Apple has apparently found that non-bumper style cases — specifically those that slide onto the iPhone 4, which are occasionally prone to particulate matter getting caught between the rear of the phone and the case — can cause unexpected scratching that could quickly develop into full-on cracking or even much larger fracturing of the entire rear pane of glass.
What kind of particles and cases are we talking about, here? Ones made of kryptonite or adamantium?
To put it another way: Apple is afraid you might buy a standard slide-on iPhone case, put it on your phone, and then discover the next time you take it off that the entire back of your device has been shattered by no fault of your own.
Right! It’s no fault of your that the inside of your iPhone case looks like the lunar surface and yet you still shove the phone into it, regardless of any resistance or horrible noises.

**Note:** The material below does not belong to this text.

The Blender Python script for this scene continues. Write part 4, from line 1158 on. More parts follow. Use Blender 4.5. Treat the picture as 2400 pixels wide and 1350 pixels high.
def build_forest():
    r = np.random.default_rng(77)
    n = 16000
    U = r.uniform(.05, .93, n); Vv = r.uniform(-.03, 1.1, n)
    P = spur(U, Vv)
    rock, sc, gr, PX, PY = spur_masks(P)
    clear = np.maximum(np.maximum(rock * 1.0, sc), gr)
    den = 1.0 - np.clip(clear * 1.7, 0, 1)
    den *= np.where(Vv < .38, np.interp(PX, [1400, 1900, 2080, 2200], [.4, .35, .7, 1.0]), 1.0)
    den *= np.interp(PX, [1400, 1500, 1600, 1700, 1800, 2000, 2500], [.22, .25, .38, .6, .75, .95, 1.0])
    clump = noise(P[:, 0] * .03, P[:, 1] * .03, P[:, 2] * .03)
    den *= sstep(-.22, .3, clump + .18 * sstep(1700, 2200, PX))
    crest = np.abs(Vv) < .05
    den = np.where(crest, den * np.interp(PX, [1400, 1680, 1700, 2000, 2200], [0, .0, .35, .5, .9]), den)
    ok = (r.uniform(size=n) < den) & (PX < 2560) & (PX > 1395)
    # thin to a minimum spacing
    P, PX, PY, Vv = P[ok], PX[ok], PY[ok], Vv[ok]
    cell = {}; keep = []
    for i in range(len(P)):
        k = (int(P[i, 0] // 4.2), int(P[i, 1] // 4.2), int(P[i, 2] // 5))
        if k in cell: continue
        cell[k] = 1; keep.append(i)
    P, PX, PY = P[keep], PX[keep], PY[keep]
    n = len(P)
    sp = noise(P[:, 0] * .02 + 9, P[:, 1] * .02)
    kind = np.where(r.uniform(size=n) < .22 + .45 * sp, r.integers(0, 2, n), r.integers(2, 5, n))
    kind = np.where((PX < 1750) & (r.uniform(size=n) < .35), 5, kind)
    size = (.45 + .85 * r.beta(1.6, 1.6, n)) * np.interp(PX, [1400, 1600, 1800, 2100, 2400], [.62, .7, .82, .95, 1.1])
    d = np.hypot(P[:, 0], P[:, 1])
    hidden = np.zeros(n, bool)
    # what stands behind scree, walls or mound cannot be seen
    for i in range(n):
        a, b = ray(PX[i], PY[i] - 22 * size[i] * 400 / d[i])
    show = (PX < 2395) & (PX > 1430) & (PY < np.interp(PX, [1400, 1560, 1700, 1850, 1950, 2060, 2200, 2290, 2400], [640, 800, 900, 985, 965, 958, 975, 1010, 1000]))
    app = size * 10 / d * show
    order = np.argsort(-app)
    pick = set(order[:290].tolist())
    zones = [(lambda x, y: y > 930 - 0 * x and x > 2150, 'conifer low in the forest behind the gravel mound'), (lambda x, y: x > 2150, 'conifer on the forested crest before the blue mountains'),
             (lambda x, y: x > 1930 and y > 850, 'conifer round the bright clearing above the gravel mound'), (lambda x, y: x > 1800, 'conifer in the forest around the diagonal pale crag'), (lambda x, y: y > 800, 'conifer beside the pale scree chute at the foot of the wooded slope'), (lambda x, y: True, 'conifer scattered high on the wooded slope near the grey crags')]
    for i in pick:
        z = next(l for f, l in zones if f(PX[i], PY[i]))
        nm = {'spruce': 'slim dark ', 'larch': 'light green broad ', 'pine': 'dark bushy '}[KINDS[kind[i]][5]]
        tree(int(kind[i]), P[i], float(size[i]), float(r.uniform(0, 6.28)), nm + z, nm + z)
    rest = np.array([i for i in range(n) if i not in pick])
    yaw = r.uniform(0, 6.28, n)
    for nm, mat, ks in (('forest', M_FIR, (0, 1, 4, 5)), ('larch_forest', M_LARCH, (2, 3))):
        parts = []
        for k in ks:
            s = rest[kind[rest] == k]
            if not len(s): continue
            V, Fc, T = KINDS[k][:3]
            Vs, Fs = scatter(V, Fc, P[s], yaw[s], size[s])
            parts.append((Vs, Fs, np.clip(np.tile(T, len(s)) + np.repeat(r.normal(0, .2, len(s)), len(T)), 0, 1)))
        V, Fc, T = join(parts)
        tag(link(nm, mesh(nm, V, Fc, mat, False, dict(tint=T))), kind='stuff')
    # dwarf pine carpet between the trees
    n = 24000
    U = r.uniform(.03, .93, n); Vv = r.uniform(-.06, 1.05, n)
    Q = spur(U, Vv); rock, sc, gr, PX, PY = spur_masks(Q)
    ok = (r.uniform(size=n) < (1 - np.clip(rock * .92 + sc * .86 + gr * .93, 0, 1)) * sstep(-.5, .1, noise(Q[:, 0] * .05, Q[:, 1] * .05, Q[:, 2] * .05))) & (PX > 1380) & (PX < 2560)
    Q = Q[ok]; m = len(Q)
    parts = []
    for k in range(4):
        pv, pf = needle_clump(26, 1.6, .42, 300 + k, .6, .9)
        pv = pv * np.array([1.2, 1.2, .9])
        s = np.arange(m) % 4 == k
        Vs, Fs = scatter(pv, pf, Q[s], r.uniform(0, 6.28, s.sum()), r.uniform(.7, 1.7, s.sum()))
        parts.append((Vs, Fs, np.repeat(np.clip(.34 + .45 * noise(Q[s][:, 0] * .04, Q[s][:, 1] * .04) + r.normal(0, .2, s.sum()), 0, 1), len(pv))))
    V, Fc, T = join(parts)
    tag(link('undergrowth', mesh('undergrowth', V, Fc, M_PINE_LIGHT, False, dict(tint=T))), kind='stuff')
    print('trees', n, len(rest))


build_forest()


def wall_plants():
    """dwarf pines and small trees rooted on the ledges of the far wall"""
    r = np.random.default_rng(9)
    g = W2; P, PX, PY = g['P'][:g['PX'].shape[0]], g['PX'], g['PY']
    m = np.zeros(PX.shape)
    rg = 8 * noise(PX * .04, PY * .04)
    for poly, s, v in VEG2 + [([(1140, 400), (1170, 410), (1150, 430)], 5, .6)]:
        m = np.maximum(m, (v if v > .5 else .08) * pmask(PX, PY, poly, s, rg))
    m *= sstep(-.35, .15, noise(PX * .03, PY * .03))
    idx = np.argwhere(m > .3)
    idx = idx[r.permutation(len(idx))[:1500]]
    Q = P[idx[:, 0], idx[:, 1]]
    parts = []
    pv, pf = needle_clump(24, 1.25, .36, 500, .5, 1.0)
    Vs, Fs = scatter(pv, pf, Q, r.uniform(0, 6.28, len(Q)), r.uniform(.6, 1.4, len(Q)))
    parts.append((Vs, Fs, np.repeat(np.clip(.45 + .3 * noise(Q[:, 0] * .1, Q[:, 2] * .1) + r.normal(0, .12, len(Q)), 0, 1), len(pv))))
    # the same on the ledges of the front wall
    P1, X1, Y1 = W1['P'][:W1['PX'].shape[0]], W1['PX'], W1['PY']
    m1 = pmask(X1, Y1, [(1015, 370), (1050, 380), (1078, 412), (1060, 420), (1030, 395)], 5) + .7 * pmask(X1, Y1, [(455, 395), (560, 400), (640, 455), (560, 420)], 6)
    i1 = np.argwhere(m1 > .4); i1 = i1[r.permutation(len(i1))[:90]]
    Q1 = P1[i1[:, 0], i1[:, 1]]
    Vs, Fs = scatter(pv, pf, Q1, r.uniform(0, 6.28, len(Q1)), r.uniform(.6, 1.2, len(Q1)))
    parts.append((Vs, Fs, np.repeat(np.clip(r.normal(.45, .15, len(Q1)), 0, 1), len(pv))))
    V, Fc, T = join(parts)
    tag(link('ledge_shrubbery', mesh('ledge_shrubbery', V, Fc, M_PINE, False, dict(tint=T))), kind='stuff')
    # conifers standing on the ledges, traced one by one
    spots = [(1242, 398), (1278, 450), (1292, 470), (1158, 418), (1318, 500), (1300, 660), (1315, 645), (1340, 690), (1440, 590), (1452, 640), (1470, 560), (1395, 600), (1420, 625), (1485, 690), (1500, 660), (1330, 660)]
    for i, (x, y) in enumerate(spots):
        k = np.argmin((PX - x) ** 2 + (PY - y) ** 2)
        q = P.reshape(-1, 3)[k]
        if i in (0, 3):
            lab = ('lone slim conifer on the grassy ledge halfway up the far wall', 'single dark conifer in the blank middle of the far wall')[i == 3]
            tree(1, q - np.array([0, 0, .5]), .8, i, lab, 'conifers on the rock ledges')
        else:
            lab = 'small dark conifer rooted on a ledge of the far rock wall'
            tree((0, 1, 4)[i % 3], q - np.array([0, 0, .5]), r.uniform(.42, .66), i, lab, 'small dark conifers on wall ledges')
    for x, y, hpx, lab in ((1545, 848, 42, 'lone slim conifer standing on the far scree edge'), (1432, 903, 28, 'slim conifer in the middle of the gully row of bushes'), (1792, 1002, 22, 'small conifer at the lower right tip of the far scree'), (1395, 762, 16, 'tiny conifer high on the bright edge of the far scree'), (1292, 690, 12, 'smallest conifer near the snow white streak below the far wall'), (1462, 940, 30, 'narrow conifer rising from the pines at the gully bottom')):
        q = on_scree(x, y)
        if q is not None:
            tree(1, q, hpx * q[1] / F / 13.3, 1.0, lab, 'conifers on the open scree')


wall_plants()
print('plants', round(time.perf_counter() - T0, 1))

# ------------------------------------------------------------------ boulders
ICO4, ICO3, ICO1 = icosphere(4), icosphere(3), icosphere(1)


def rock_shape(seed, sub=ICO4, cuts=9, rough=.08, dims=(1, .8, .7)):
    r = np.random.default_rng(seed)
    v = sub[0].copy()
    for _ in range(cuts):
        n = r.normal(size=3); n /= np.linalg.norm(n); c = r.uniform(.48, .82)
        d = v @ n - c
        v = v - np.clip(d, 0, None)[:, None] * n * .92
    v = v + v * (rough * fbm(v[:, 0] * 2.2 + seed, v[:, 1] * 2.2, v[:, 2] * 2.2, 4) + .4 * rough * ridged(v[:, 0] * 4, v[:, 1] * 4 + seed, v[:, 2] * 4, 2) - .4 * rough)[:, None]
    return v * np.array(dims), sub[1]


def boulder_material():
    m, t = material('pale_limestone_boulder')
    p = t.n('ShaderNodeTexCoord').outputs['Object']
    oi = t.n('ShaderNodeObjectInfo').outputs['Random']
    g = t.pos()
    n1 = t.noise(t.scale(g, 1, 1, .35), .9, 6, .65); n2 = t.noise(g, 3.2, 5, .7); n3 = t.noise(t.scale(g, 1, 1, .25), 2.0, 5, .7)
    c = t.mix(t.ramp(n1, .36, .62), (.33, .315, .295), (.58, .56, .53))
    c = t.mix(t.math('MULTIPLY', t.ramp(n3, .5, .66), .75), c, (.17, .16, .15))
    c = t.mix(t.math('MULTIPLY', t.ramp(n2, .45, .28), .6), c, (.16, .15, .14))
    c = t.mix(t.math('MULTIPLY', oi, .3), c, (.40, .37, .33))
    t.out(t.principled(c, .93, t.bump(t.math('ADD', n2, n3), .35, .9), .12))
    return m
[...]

Block himself notes that Apple’s already selling slip cases on the online store which would cause a lesser rumormonger to question his wild assumptions. But not him! Onward and downward!
So before things escalated out of control and they had “Glassgate” on their hands, Apple swiftly moved to block sales of nearly all third-party iPhone 4 cases from its stores…
Ryan, when you decide not to eat a bagel, do you say you “blocked” yourself from doing it?
Oh, what’s the use? This piece is a hopeless mess of unsourced accusations blended with inflammatory rhetoric and vomited onto the Internet like an Apple rumor ipecac. That, of course, didn’t stop it from being picked up with jerktastic credulity across the Web. “We love potential scandals because they make our jobs so much easier! Someone said a thing. Quick, report it without considering whether or not it’s true!”
Is a glass phone more likely to break than a plastic one? Sure! Particularly because pieces like Block’s make the Macalope bang his iPhone 4 against his head. But color the horny one brown and skeptical that this “scandal” isn’t more about page views than it is about black helicopters with Apple logos disappearing slipcase manufacturers.